The minor characters intensify these ambiguities. Sammy believes that religion will help Terry settle down. She brings the parish priest, played by Kenneth Lonergan himself, home to talk with him, but Terry wants none of it. In a later meeting, Sammy asks him for help in sorting out her own moral life, not Terry’s. In both cases, the priest is shrewd enough not to offer pious bromides, but is his reluctance to offer officially prescribed solutions really a sign of his respect for their individuality, of his incompetence or of his own lack of faith? Lonergan refuses to offer simplistic answers as either priest-actor or as the writer-director of the film.

Brian (Matthew Broderick), Sammy’s new bank manager, clearly wants to move on to a bigger branch in a larger town by impressing the home office with his efficiency. His maddening compulsion to enforce every petty regulation in the book might seem a perfect fit with Sammy’s very professional management style, but once he shows a stupefying (and illegal) insensitivity to her family needs, he sets loose a volcano of long repressed emotion that neither of them can understand or control. Sammy is not afraid to fight back with any weapon in her underground arsenal. Neither antagonist is quite as simple as their cool office demeanor might suggest.

You Can Count on Me maintains this balance of opposites with extraordinary consistency. The musical score, arranged by Lesley Barber, shifts easily back and forth between the country-Western songs of small-town America and the solo baroque cello that underlines the depth and intricacy of their lives. The cinematography, by Stephen Kazmierski, cuts away from the cramped interiors of the family homestead and the narrow main street to breathtaking shots of the forests and mountains of the Adirondack region.

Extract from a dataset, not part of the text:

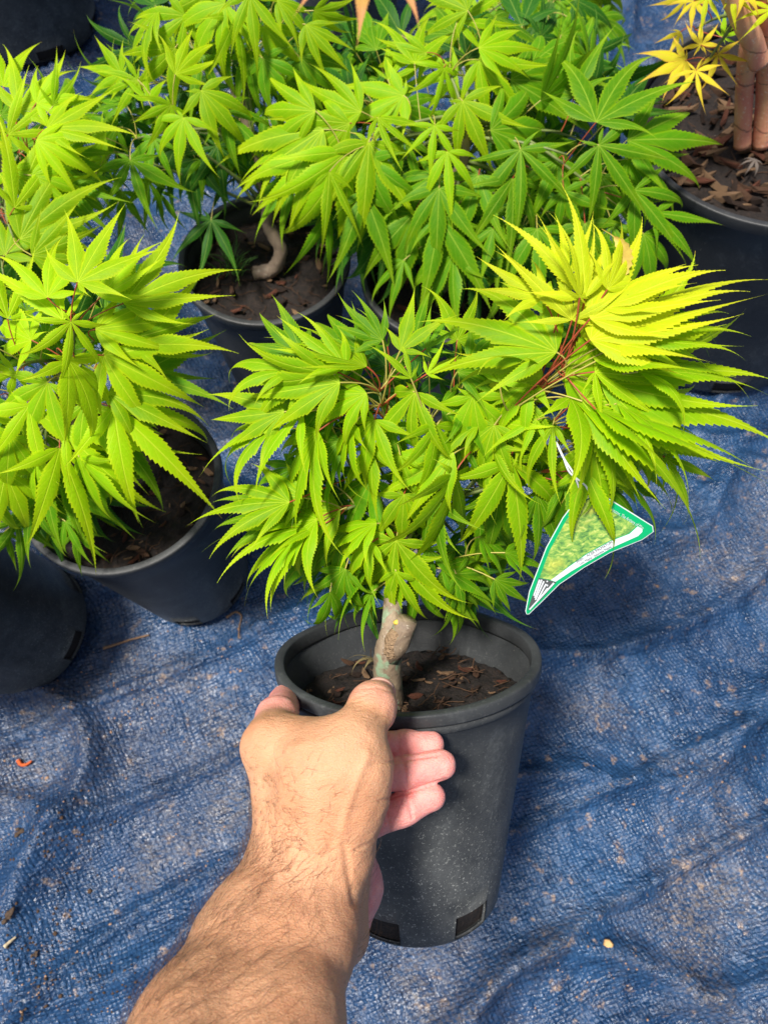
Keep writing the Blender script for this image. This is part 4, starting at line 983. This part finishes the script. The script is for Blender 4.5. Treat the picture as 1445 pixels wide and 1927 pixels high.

Laura Linney and Mark Ruffalo have created such wonderfully rich characters that their beautifully written final dialogue simply sparkles on the screen. Seated quietly on a park bench in the morning sunlight, they calmly talk about the rage, frustration, disappointment and love each has experienced with the other. They make promises, but they know from history that even their most earnest promises are likely to be broken. With or without the help of their parish priest, they know their world is touched by human sinfulness, but it is the best world they have at the moment. It’s a truly touching moment.

Kenneth Lonergan had the creativity and courage to explore questions of love and fidelity through the complex relationship of a brother and sister rather than through infatuated adolescents or a struggling married couple. Taking romance out of the equation forces us to dig more deeply into their feelings and ours. That is a fairly good description of an adult movie. This is a refreshing shower in a very dry movie season.

At the end, there is no end. Sammy and Terry simply move on. They take out their roadmaps once more to see where they have been and where they might be headed, but they’re not altogether sure that they will get there. Not fare well, but fare forward, voyagers!